WHAT YOU HAVE TO DO:
Gather the lines from the material that contain "this".

DATA PROVIDED:
☆ ☆ ☆ ☆ ☆
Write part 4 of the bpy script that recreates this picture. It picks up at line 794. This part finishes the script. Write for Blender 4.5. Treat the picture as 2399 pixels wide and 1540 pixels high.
☆ ☆ ☆ ☆ ☆
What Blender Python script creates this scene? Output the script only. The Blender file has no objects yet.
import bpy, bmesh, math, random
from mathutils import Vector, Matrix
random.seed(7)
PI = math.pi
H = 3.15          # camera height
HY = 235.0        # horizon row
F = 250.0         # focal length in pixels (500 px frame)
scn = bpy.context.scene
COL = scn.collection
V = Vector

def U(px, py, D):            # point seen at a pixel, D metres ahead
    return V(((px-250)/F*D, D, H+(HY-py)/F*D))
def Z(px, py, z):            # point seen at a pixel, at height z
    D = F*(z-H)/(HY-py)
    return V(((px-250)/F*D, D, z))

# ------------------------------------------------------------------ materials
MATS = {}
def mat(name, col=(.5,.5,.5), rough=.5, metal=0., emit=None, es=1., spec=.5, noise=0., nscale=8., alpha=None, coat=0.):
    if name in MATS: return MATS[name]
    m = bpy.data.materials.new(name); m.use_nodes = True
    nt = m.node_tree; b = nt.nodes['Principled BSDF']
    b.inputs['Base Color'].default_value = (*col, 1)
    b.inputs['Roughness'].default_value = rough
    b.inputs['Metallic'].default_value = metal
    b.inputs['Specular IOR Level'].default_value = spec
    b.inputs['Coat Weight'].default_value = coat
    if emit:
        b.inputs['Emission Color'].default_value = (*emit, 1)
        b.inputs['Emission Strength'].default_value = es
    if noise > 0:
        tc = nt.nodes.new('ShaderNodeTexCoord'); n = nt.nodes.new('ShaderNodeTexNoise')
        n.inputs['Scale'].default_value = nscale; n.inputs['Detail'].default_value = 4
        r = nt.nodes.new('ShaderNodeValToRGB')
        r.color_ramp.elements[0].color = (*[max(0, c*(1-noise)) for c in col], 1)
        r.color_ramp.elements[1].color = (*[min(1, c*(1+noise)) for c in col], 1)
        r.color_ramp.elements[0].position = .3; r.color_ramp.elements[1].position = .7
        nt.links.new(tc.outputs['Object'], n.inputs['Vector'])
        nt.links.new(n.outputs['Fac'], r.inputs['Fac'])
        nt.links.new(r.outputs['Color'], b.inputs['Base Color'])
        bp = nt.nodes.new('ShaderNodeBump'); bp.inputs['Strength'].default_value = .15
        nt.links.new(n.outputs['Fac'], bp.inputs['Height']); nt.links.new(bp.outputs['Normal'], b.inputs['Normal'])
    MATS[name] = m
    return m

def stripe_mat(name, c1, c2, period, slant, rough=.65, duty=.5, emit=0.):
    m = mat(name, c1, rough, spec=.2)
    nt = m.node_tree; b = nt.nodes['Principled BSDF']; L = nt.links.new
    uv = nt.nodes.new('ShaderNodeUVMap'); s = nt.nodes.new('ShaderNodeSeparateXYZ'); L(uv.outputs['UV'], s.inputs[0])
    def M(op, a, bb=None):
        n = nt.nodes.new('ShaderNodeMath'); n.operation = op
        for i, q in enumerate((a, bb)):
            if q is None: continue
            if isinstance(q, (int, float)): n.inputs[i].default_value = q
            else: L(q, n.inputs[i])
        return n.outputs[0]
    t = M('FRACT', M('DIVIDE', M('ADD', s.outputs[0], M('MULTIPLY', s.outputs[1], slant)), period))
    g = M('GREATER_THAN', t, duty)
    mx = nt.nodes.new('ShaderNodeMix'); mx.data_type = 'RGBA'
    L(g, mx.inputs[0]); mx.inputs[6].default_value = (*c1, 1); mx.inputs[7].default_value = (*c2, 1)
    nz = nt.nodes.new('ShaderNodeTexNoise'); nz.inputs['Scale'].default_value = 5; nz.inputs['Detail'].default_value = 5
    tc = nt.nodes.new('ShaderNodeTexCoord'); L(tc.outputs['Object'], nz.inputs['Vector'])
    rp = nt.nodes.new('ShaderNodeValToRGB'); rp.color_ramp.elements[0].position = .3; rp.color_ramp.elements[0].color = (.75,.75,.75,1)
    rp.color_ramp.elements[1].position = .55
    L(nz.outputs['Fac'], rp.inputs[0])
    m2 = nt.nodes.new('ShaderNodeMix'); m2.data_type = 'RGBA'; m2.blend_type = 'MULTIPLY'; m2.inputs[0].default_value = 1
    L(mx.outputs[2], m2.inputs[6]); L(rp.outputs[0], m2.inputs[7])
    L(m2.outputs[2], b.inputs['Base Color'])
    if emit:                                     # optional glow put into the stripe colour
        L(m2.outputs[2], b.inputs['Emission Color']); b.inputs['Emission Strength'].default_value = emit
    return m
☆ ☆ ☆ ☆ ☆
THE REPLY:
Write part 4 of the bpy script that recreates this picture. It picks up at line 794. This part finishes the script. Write for Blender 4.5. Treat the picture as 2399 pixels wide and 1540 pixels high.
What Blender Python script creates this scene? Output the script only. The Blender file has no objects yet.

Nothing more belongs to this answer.